It was 17 years after the 1860 Battle of the Pease River before a white settlement came to the Red River Valley. The Pease battle, 16 miles northwest of Vernon, ended the life of Chief Peta Nocona and captured was his white wife, Cynthia Ann Parker, mother of Quanah Parker, greatest chief of the Comanche’s.

It wasn’t until 1878 when C.F. Doan and his wife and child came to the valley that a permanent settlement developed. Doan built an adobe house, which still stands, and operated a store soon known by thousands of cowboys on the Western Trail as Doan’s Crossing.

Vernon itself got its beginning in 1880 under the name of Eagle Flat, but in 1881 the community was awarded a post office when the name was changed to Vernon. A frontier trading post was located nearby at Condon Springs (present location of Hillcrest Country Club).

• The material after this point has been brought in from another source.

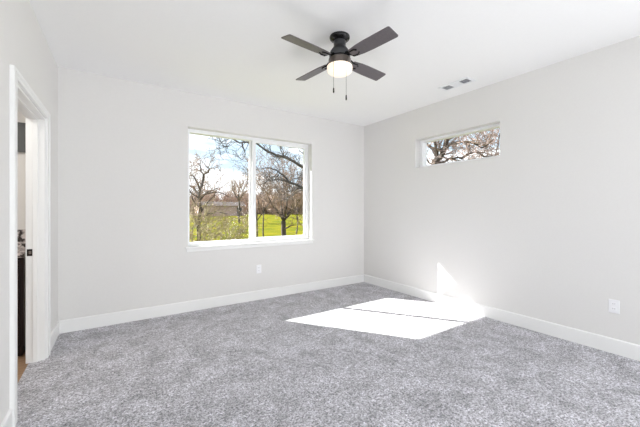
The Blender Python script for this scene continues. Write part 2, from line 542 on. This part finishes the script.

By 1882 Vernon was home to its first hotel, 2 mercantiles, 1 drug store and 4 saloons. Wild horses, bellowing herds of cattle, howling coyotes, boisterous dance halls and gambling houses, shooting, mixed with cowboy yells, made a strong medley of tunes that gave life and adventure to early day pioneer life.

By 1889 there were 2,000 residents and a railroad. This began a passing from blankets of buffalo and cattle, teepees and saloons to the modern trade and commerce center that remains today.